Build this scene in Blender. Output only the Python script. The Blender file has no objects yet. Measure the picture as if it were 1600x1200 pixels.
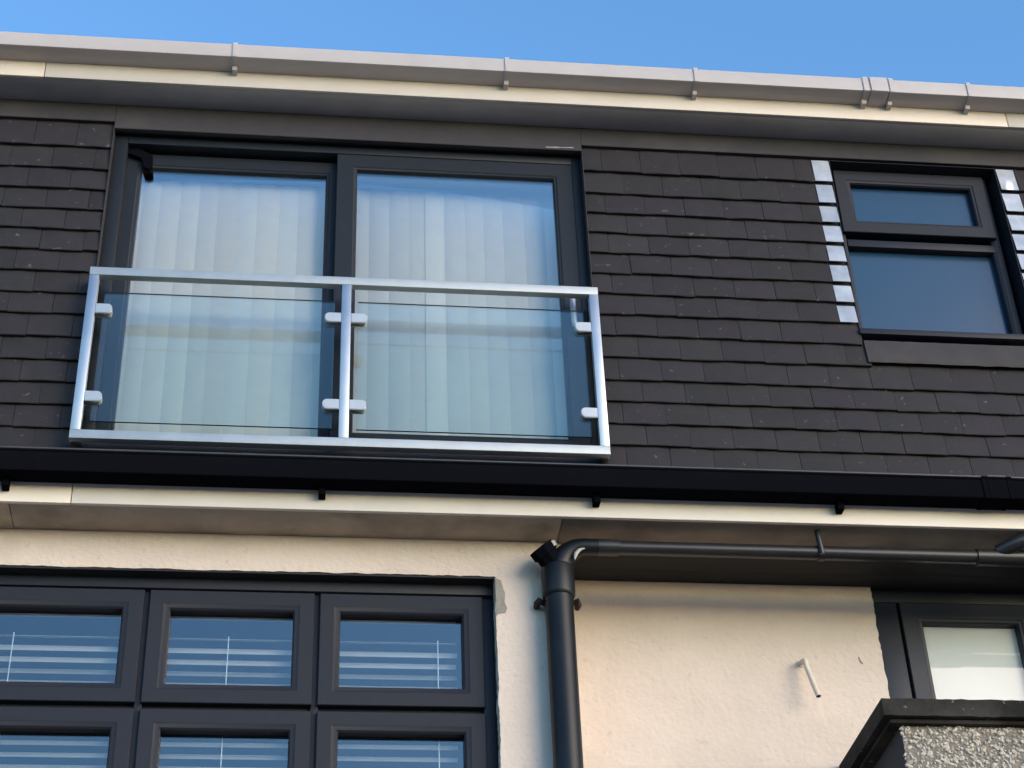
import bpy, bmesh, math, random
from mathutils import Vector, Matrix
random.seed(7)
S = bpy.context.scene
C = S.collection
H = 1.6                      # eye height above the pavement; z values below are relative to the eye

# ------------------------------------------------------------------ camera
cam_d = bpy.data.cameras.new('camera'); cam = bpy.data.objects.new('camera', cam_d); C.objects.link(cam)
r = Vector((0.99347848, -0.1085503, -0.03489054)); u = Vector((-0.03486492, -0.5805601, 0.8134706)); f = Vector((0.10855853, 0.80694907, 0.58055856))
M = Matrix((r, u, -f)).transposed().to_4x4(); M.translation = Vector((0, 0, H))
cam.matrix_world = M
cam_d.sensor_width = 36.0; cam_d.lens = 2848.78 / 1600 * 36.0
cam_d.clip_start = 0.05; cam_d.clip_end = 3000
S.camera = cam

# ------------------------------------------------------------------ light
SUN_AZ, SUN_EL = math.radians(138), math.radians(9.5)
W = bpy.data.worlds.new('World'); S.world = W; W.use_nodes = True
wn, wl = W.node_tree.nodes, W.node_tree.links
bg = wn['Background']
sky = wn.new('ShaderNodeTexSky'); sky.sky_type = 'NISHITA'; sky.sun_disc = False
sky.sun_elevation = SUN_EL; sky.sun_rotation = SUN_AZ
sky.air_density = 1.0; sky.dust_density = 0.6; sky.ozone_density = 2.2
tint = wn.new('ShaderNodeMixRGB'); tint.blend_type = 'MULTIPLY'; tint.inputs[0].default_value = 1.0; tint.inputs[2].default_value = (0.76, 1.03, 1.22, 1)
wl.new(sky.outputs[0], tint.inputs[1]); wl.new(tint.outputs[0], bg.inputs[0]); bg.inputs[1].default_value = 0.15
sd = bpy.data.lights.new('sun', 'SUN'); sun = bpy.data.objects.new('sun', sd); C.objects.link(sun)
sd.energy = 1.42; sd.angle = math.radians(52); sd.color = (1.0, 0.70, 0.50)
to_sun = Vector((math.sin(SUN_AZ) * math.cos(SUN_EL), math.cos(SUN_AZ) * math.cos(SUN_EL), math.sin(SUN_EL)))
sun.rotation_euler = to_sun.to_track_quat('Z', 'Y').to_euler()
sun.location = (6, -8, 9)
S.view_settings.view_transform = 'Standard'; S.view_settings.look = 'None'
S.view_settings.gamma = 1.0; S.view_settings.use_curve_mapping = False
S.view_settings.exposure = 1.5
S.render.engine = 'CYCLES'
S.cycles.max_bounces = 10; S.cycles.transparent_max_bounces = 24; S.cycles.glossy_bounces = 6
S.cycles.use_denoising = True

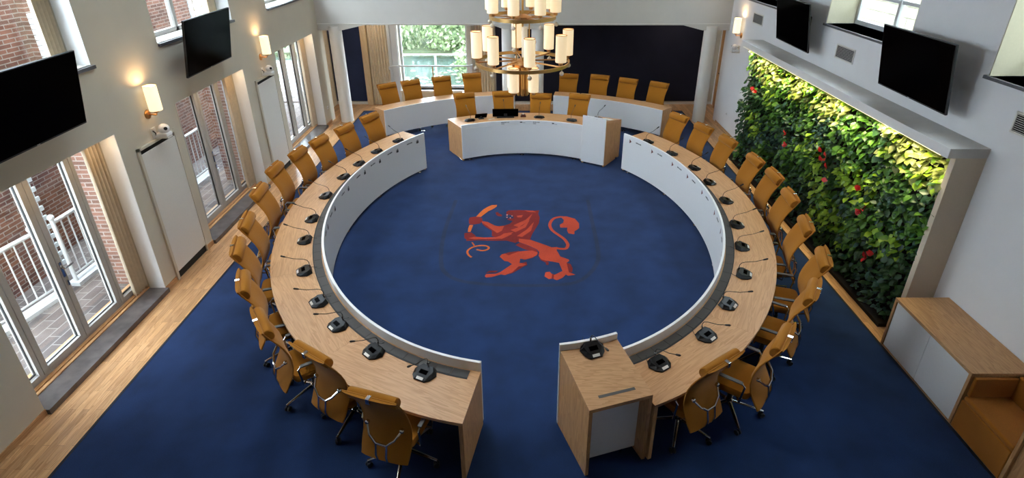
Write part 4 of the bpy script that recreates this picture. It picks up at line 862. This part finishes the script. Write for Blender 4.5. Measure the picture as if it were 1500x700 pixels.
# ---------------------------------------------------------------- sideboard and bench on the right
CX0,CX1=4.575,XR-.005
t=thing('sideboard',((CX0+CX1)/2,4.94,0),0,'low oak sideboard with two white doors in front of the plant wall end','sideboard'); ox,oy=(CX0+CX1)/2,4.94
def Q_(a,b): return (a[0]-ox,a[1]-oy,a[2]),(b[0]-ox,b[1]-oy,b[2])
MB().box(*Q_((CX0,4.30,.67),(CX1,5.585,.705))).build('top','oak_y',t,.002)
MB().box(*Q_((CX0,5.55,0.0),(CX1,5.585,.669))).build('side_panel','oak_v',t,.002); MB().box(*Q_((CX0,4.30,0.0),(CX1,4.335,.669))).build('side_panel','oak_v',t,.002)
MB().box(*Q_((CX0+.036,4.336,.0),(CX1-.01,5.549,.06))).build('plinth','blackm',t)
MB().box(*Q_((CX0+.05,4.336,.06),(CX1-.01,5.549,.669))).build('carcass','oak_v',t)
for a,b in ((4.34,4.937),(4.943,5.545)): MB().box(*Q_((CX0+.012,a,.012),(CX0+.034,b,.665))).build('door','white',t,.002)
t=thing('bench_seat',(4.9,3.95,0),0,'ochre upholstered window seat beside the oak sideboard','bench'); ox,oy=4.9,3.95
MB().box(*Q_((CX0-.002,3.64,.0),(CX1-.0,4.29,.36))).build('base','bench',t,.01); MB().box(*Q_((CX0+.005,3.645,.362),(5.04,4.285,.42))).build('cushion','bench',t,.02,seg=3)
MB().box(*Q_((5.045,3.645,.362),(CX1,4.285,.69))).build('back_cushion','bench',t,.02,seg=3); MB().box(*Q_((CX0+.03,4.255,.423),(5.04,4.296,.668))).build('side_pad','bench',t,.01)
t=thing('end_cabinet',(4.9,3.3,0),0,'oak cabinet side panel at the lower right corner of the picture','cabinet'); ox,oy=4.9,3.3
MB().box(*Q_((CX0,3.60,0),(CX1,3.635,.705))).build('side_panel','oak_v',t,.002); MB().box(*Q_((CX0,2.35,.67),(CX1,3.60,.705))).build('top','oak_y',t,.002); MB().box(*Q_((CX0+.03,2.35,.05),(CX1,3.60,.669))).build('carcass','oak_v',t)
# ---------------------------------------------------------------- chandelier
CHY=8.6; hub=Vector((-.013,CHY,2.965))
c=thing('chandelier',hub,0,'large tiered brass chandelier with lit cream cylinder shades','chandelier')
def ring(rad,z,name,th=.018,h=.05):
    mb=MB(); mb.lathe([(rad-th,z-h/2),(rad,z-h/2),(rad,z+h/2),(rad-th,z+h/2),(rad-th,z-h/2)],(0,0,0),64,None,False); mb.build(name,'brass',c)
def lamp(x,y,z,h=.39,r=.082,lit='shade'):
    mb=MB(); mb.lathe([(r-.004,0),(r,.004),(r,h),(r-.004,h),(r-.005,.01)],(x,y,z),24,None,False); sh=mb.build('lamp_shade',lit,c)
    mb=MB(); mb.lathe([(r+.001,h-.006),(r+.001,h+.001),(r-.005,h+.001),(r-.005,h-.006)],(x,y,z),24,None,False); mb.build('shade_ring','copper',sh)
    mb=MB(); mb.lathe([(.02,-.05),(.03,-.045),(.034,-.005),(.05,.004),(.05,.01),(.004,.011)],(x,y,z),14); mb.lathe([(.003,.011),(.022,.03),(.026,.2),(.01,.24)],(x,y,z),10); mb.build('lamp_holder','copper',sh)
R1=.725; ring(R1,-.04,'lower_ring'); R2=.50; z2=.63
ring(R2,z2,'upper_ring')
for k in range(8):
    a=R(8+45*k); x,y=R1*.97*math.cos(a),R1*.97*math.sin(a); lamp(x,y,.045)
    MB().tube([(.1*math.cos(a),.1*math.sin(a),-.02),(R1*math.cos(a),R1*math.sin(a),-.03)],.012,8).build('spoke','copper',c)
    mb=MB(); mb.ball((x*1.03,y*1.03,-.12),.034,12); mb.tube([(x*1.03,y*1.03,-.065),(x*1.03,y*1.03,-.09)],.006,6); mb.build('glass_ball','ball',c)
for k in range(8):
    a=R(30+45*k); x,y=R2*math.cos(a),R2*math.sin(a); lamp(x,y,z2+.085)
    MB().tube([(.06*math.cos(a),.06*math.sin(a),z2-.01),(x,y,z2)],.010,8).build('spoke','copper',c)
    mb=MB(); mb.ball((x*1.03,y*1.03,z2-.09),.032,12); mb.tube([(x,y,z2-.03),(x*1.03,y*1.03,z2-.06)],.006,6); mb.build('glass_ball','ball',c)
R3=.30; z3=1.45; ring(R3,z3,'top_ring')
for k in range(6):
    a=R(10+60*k); x,y=R3*math.cos(a),R3*math.sin(a); lamp(x,y,z3+.08); MB().tube([(0.05*math.cos(a),.05*math.sin(a),z3),(x,y,z3)],.010,8).build('spoke','copper',c)
for k in range(4):   # lamps hanging under the lower ring round a bundle of brass tubes
    a=R(-130+90*k); x,y=.215*math.cos(a),.215*math.sin(a); lamp(x,y,-.475,.37)
    MB().tube([(x,y,-.08),(x,y,-.045)],.02,8).build('hanger','copper',c)
for k in range(7):
    a=2*PI*k/7+.2; x,y=.075*math.cos(a),.075*math.sin(a); MB().tube([(x,y,-.56),(x,y,-.10)],.026,10).build('brass_tube','brass',c)
mb=MB(); mb.lathe([(.03,-.12),(.16,-.10),(.18,-.06),(.16,-.02),(.03,.0)],(0,0,0),28); mb.build('hub','copper',c)
for x,y in ((-.10,-.06),(.0,-.1),(.1,.05)): MB().tube([(x,y,-.02),(x,y,z2)],.009,8).build('rod','brass',c)
MB().tube([(0,0,-.05),(0,0,ZT-hub.z-.02)],.016,10).build('stem','brass',c)
mb=MB(); mb.lathe([(.045,.06),(.045,.50)],(.03,-.11,0),16); mb.build('frosted_tube','tubeglass',c)
mb=MB(); mb.lathe([(.02,z2-.06),(.12,z2-.04),(.14,z2),(.03,z2+.04)],(0,0,0),24); mb.build('upper_hub','copper',c)
for x,y,z in ((-.13,-.1,.16),(-.13,-.1,.93),(.17,-.12,.28),(-.12,-.05,1.2)): mb=MB(); mb.ball((x,y,z),.034); mb.build('glass_ball','ball',c)
MB().box((-.12,-.12,ZT-hub.z-.02),(.12,.12,ZT-hub.z)).build('ceiling_rose','brass',c)
# ---------------------------------------------------------------- light
wd=bpy.data.worlds.new('sky'); sc.world=wd; wd.use_nodes=True; b=wd.node_tree.nodes['Background']
b.inputs[0].default_value=(.80,.90,1.0,1); b.inputs[1].default_value=WORLD
for k in range(8):   # added warm fill lights without fixtures, over the ring of desks
    an=2*PI*k/8+.39; ld=bpy.data.lights.new('ceiling_downlight','AREA'); ld.shape='DISK'; ld.size=.35; ld.energy=DOWN_FILL; ld.color=(1,.9,.78); ld.spread=R(60)
    o=bpy.data.objects.new('ceiling_downlight',ld); COL.objects.link(o); o.location=(2.9*math.cos(an)-.3,8.3+3.6*math.sin(an),ZT-.02)
for a_,b_ in LD:   # warm light strips in the heads of the door reveals
    ld=bpy.data.lights.new('reveal_light','AREA'); ld.shape='RECTANGLE'; ld.size=.06; ld.size_y=b_-a_-.2; ld.energy=REV; ld.color=(1,.74,.46)
    o=bpy.data.objects.new('reveal_light',ld); COL.objects.link(o); o.location=(XL-.10,(a_+b_)/2,ZD-.012); o.rotation_euler=(0,-.35,0)
# grow light strip above the plants
ld=bpy.data.lights.new('plant_light','AREA'); ld.shape='RECTANGLE'; ld.size=.05; ld.size_y=6.2; ld.energy=GROW; ld.spread=R(95); ld.color=(1,.88,.5)
o=bpy.data.objects.new('plant_light',ld); COL.objects.link(o); o.location=(PX+.03,(PY0+PY1)/2,2.43); o.rotation_euler=(0,-.12,0)
sc.view_settings.view_transform='Standard'; sc.view_settings.look='None'; sc.view_settings.gamma=1; sc.view_settings.use_curve_mapping=False
sc.view_settings.exposure=EXPO
sc.cycles.use_denoising=True; sc.cycles.max_bounces=7; sc.cycles.diffuse_bounces=4; sc.cycles.glossy_bounces=3; sc.cycles.transparent_max_bounces=10; sc.cycles.sample_clamp_indirect=6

**Required work**. Exactly reproduce the run of lines from the start of the listing through the line with "S.camera = cam", inclusive; pictures are not copied.

**In response**.
Build this scene in Blender. Output only the Python script. The Blender file has no objects yet. Measure the picture as if it were 1600x1200 pixels.
import bpy, bmesh, math, random
from mathutils import Vector, Matrix
random.seed(7)
S = bpy.context.scene
C = S.collection
H = 1.6                      # eye height above the pavement; z values below are relative to the eye

# ------------------------------------------------------------------ camera
cam_d = bpy.data.cameras.new('camera'); cam = bpy.data.objects.new('camera', cam_d); C.objects.link(cam)
r = Vector((0.99347848, -0.1085503, -0.03489054)); u = Vector((-0.03486492, -0.5805601, 0.8134706)); f = Vector((0.10855853, 0.80694907, 0.58055856))
M = Matrix((r, u, -f)).transposed().to_4x4(); M.translation = Vector((0, 0, H))
cam.matrix_world = M
cam_d.sensor_width = 36.0; cam_d.lens = 2848.78 / 1600 * 36.0
cam_d.clip_start = 0.05; cam_d.clip_end = 3000
S.camera = cam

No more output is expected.